Donald Trump needs Europe, primarily for trade and to help combat ISIS. With his administration declaring that it will “annihilate” the terrorist organization, it seems apparent that the U.S. will be increasing its military presence in the Middle East once again. Traditionally, American activities in the Middle East required large bases in Europe, as well as considerable allied assistance. Although the U.S. has not asked for a “coalition of the willing” to help defeat ISIS in the same way it sought allies for both the Gulf War and the Iraq War, it stands to reason that the U.S. will be looking for some war buddies to share the load and provide some positive public relations. 

After badmouthing NATO allies, the U.S. is unlikely to receive many offers of assistance in fighting in Iraq and Syria. Unfortunately, that is the best case scenario. The worst case scenario involves European allies requesting the removal of U.S. forces and bases from their territory, forcing the U.S. to seek new operating centers to conduct its Middle Eastern war against ISIS.  Also, European intelligence agencies could stop sharing tips gleaned from radicals in the region, forcing the U.S. to drastically expand its own human intelligence gathering.

When it comes to fighting ISIS, we need Europe’s help on the intelligence front. Due to Europe’s proximity to the Middle East, radicals have been able to move back and forth between the regions. While this has created a security threat for Europe, it has also helped provide a source of intelligence for the United States. When radicals returning from Iraq and Syria are arrested in Europe, interrogations can funnel invaluable intel to the U.S. If the rift between America and Western Europe grows, this funnel of real-time, on-the-ground intel of ISIS’ operations will be reduced…or stopped entirely.

Even if NATO allies are not spending big bucks or putting boots on the ground, they provide lots of information we need to fight ISIS more efficiently and successfully. If Europe forces the U.S. to go it alone against ISIS, especially without the use of European military bases, the war becomes longer and bloodier.   
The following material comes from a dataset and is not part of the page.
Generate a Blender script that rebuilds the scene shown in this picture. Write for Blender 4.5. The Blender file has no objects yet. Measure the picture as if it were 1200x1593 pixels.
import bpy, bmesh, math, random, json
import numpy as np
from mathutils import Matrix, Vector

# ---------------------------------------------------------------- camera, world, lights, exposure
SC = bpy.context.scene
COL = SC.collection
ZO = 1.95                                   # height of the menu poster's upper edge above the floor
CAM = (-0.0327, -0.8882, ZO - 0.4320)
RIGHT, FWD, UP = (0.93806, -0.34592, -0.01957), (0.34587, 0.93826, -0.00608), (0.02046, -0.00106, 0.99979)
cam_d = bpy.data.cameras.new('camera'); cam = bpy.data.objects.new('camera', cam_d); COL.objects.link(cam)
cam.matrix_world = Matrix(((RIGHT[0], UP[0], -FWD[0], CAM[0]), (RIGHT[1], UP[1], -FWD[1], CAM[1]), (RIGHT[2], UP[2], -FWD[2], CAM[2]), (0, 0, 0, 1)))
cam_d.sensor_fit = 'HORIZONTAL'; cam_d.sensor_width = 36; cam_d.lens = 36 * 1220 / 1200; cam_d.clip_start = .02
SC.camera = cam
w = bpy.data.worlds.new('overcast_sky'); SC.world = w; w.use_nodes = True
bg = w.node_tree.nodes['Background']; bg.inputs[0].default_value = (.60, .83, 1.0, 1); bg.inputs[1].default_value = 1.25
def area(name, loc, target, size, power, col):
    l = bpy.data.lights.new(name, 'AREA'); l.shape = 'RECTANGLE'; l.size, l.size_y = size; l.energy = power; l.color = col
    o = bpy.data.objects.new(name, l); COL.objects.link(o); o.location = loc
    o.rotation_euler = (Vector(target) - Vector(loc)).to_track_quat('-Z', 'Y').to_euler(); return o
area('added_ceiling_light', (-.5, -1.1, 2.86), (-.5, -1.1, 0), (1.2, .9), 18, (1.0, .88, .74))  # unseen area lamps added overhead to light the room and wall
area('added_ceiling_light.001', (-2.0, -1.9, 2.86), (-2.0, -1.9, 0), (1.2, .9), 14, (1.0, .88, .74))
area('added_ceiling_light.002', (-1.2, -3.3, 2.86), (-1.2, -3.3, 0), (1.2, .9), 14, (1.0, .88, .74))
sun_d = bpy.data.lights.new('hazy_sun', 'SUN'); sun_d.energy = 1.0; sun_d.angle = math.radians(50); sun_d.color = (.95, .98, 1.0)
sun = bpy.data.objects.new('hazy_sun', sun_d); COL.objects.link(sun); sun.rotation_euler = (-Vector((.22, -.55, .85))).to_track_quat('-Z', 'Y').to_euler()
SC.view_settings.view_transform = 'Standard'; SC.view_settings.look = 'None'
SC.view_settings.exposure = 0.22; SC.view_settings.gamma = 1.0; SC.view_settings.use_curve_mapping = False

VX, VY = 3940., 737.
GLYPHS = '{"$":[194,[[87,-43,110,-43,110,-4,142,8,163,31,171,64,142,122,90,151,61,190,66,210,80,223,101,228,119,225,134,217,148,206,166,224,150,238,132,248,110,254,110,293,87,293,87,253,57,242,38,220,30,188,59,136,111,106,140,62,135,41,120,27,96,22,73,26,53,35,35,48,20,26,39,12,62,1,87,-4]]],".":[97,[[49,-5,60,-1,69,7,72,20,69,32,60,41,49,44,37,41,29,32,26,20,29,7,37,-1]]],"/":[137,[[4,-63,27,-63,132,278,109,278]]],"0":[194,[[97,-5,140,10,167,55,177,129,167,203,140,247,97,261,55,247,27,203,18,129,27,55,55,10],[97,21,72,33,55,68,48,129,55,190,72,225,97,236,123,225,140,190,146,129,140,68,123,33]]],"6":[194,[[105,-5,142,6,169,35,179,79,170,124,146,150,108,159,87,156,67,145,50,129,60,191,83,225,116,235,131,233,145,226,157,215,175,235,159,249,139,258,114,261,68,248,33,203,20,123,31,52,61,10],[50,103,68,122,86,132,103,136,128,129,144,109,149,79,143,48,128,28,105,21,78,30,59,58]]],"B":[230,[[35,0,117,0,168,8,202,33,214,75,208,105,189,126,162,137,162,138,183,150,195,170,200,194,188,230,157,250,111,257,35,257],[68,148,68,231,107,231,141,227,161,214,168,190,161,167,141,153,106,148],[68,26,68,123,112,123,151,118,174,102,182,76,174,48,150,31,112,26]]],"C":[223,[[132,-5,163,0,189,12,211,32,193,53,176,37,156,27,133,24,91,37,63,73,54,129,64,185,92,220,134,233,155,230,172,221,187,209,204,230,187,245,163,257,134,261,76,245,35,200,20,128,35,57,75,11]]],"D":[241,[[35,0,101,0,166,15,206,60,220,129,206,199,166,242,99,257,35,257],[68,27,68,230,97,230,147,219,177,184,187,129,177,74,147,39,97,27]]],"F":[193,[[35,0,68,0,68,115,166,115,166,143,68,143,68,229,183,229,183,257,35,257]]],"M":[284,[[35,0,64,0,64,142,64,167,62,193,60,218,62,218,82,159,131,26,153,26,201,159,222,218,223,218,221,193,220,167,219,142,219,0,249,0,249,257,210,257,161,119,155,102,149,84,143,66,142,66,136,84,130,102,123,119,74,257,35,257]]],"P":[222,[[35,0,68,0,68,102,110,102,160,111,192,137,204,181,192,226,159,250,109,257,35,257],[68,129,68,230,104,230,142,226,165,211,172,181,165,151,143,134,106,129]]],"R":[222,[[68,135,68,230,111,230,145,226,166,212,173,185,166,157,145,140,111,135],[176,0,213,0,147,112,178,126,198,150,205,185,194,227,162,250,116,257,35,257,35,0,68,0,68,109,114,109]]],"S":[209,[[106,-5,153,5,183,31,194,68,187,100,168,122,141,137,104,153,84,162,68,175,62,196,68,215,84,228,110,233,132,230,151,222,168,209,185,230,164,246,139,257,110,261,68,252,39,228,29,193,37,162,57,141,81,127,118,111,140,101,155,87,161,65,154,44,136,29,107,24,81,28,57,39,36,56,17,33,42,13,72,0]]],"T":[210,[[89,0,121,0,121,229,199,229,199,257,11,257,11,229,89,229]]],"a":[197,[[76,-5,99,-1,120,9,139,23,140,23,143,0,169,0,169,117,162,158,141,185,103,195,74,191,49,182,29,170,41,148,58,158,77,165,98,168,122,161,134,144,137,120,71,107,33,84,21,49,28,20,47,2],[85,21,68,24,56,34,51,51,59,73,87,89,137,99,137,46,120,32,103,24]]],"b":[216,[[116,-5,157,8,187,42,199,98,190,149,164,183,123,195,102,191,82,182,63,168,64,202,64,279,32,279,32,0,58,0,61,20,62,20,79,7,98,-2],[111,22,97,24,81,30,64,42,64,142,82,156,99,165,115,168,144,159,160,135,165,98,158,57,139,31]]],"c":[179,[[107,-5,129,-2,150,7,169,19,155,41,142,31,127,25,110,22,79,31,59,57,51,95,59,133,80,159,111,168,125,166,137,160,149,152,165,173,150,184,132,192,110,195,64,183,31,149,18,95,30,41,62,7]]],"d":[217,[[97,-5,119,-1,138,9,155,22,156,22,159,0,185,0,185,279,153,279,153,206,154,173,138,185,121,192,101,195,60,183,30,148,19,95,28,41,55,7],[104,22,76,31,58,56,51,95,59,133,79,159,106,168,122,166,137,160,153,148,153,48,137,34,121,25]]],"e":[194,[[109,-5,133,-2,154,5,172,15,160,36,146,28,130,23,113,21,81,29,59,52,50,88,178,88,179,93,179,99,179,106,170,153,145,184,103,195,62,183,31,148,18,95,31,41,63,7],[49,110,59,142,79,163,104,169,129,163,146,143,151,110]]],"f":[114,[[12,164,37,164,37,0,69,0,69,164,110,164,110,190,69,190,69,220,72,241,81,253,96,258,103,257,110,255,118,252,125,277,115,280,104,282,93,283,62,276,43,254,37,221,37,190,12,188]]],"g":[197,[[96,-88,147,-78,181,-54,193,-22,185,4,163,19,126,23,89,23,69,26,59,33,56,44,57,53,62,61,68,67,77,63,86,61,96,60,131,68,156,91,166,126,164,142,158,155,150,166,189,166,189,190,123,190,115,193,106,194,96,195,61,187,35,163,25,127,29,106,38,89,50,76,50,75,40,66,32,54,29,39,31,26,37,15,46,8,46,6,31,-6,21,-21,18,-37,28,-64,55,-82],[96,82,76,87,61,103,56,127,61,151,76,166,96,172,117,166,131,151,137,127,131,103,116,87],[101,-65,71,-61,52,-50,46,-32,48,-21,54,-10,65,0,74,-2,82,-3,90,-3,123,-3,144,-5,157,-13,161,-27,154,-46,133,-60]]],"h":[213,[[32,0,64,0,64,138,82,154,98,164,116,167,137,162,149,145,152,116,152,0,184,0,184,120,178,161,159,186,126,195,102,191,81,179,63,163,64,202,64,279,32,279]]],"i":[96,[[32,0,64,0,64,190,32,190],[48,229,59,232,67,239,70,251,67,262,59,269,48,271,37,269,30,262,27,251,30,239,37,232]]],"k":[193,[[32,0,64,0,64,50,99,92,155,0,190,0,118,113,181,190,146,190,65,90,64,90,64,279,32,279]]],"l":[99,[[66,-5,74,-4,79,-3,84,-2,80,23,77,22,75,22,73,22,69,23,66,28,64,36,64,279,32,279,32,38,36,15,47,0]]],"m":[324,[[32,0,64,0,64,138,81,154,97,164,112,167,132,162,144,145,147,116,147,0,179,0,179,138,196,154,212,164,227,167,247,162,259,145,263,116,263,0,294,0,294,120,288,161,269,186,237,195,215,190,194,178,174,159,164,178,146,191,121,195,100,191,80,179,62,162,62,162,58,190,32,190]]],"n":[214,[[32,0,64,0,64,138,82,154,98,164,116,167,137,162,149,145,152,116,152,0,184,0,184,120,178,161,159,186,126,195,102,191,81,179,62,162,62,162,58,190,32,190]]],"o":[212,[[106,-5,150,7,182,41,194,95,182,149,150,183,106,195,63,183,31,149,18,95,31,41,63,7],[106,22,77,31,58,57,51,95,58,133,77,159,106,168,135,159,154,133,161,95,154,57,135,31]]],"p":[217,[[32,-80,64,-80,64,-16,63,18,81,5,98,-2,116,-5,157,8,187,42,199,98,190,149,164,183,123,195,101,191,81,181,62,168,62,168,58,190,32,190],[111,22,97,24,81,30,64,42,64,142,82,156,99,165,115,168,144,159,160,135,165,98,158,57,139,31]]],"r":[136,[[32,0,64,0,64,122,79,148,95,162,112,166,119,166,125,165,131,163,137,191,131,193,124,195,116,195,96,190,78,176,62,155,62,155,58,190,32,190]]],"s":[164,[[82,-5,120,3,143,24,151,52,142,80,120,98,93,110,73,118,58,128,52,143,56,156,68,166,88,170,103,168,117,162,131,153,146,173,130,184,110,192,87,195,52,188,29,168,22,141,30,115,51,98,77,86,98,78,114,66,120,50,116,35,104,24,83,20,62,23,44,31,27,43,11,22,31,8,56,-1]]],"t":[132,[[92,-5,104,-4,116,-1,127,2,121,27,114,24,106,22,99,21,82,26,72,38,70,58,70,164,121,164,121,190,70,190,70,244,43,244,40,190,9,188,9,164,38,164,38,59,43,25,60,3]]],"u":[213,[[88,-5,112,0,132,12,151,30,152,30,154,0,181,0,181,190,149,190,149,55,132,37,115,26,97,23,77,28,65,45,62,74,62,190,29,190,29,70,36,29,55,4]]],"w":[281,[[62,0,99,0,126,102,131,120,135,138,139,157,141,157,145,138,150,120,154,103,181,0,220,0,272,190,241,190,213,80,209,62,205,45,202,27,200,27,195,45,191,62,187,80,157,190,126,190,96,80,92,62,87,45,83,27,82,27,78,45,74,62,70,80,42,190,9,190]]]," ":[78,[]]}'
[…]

A rift between the U.S. and its NATO allies also provides an opening for Russia to begin courting Western Europe. Disgusted with Trump’s bullying, NATO allies like France and Germany may actually be willing to talk about a regional defense network with Russia itself.  Russia, after all, is also involved in the fight against ISIS and is a lot closer to the Middle East than the United States. While Western Europe shows little love for Vladimir Putin’s wily aggressions today, Moscow’s willingness to put boots on the ground against ISIS, plus its petroleum exports to Europe, give the former superpower some political leverage.

As the Russia scandal drives Trump’s previously-pro-Putin administration away from Moscow, and Trump’s odiousness drives away NATO allies as well, an opportunity exists for a shift of alliances. Worried that the U.S. will not take a tough line against Russia, and will continue badgering them for more boosts in military spending, nations of Western Europe may simply hedge their bets by strengthening ties with Moscow. After all, if the U.S. isn’t going to help you beat Russia, why not join Russia [in a geopolitical alliance]?

If NATO allies become standoffish toward the U.S. and begin showing signs of friendship toward Russia by 2020, expect the Democrats to have a field day portraying Trump as the buffoon who hastily destroyed the most vaunted military alliance in history. It will be tough for the GOP to argue differently, and that party will have gone from being seen as tough on terror (and Russia) to being seen as soft and ineffectual.